Nos encontramos en el Año Jubilar extraordinario de la Misericordia que al que nos ha invitado el Papa Francisco para que toda la Iglesia pueda encontrar en este Jubileo la alegría para redescubrir y hacer más fecunda la misericordia de Dios, con la cual todos estamos llamados a ser misericordiosos y dar ayuda y consuelo a cada hombre y mujer de nuestro tiempo. Y la Virgen María es un ejemplo de esa respuesta a la Misericordia de Dios. Que la dulzura de su mirada nos acompañe en este Año para podamos redescubrir, pues, la alegría del amor que Dios nos tiene. Ninguno como Ella ha conocido la profundidad del misterio de Dios hecho hombre.

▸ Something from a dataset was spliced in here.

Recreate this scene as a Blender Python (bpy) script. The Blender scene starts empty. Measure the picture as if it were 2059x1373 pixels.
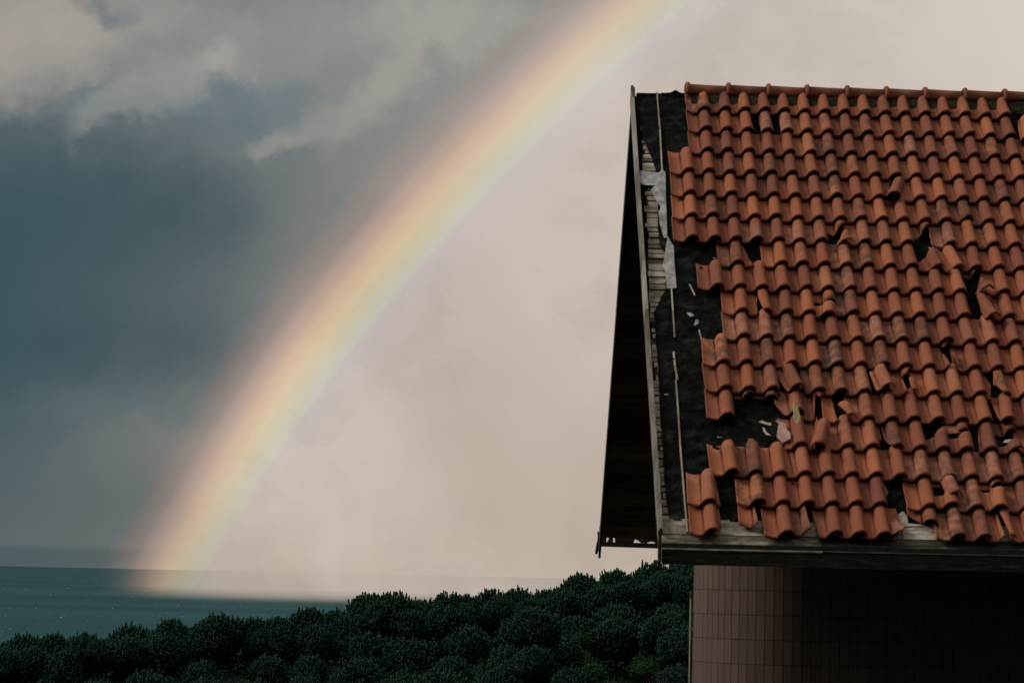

Elegida para ser la Madre de Jesús, ha sido siempre un enlace entre Dios y los hombres, y aquí se lo vemos entre Dios y quienes están en Ibiza y Formentera. Su canto de alabanza cuando fue a casa de su prima Isabel para ayudarla, para ser misericordiosa con ella, el Magníficat, proclama esa misericordia de Dios que se extiende “de generación en generación”, y en esa frase estábamos también presentes nosotros. Eso nos servirá de consolación y apoyo para experimentar los frutos de consolación y apoyo en nuestra vida experimentando los frutos de la misericordia divina.

Al pie de la cruz, María pudo oír las palabras de perdón que salían de la boca de Jesús, esas palabras que nos muestran que la misericordia de Dios no tiene límites y llega a todos, sin excluir a ninguno. Acudiendo, pues, ante la Virgen, digámosle la oración antigua y nueva de la Salve Regina para que vuelva a nosotros sus ojos misericordiosos y después de la vida en la tierra nos muestre a Jesús, fruto bendito de su vientre, Ella que es clementísima, piadosa, o dulce Madre de Dios y nuestra.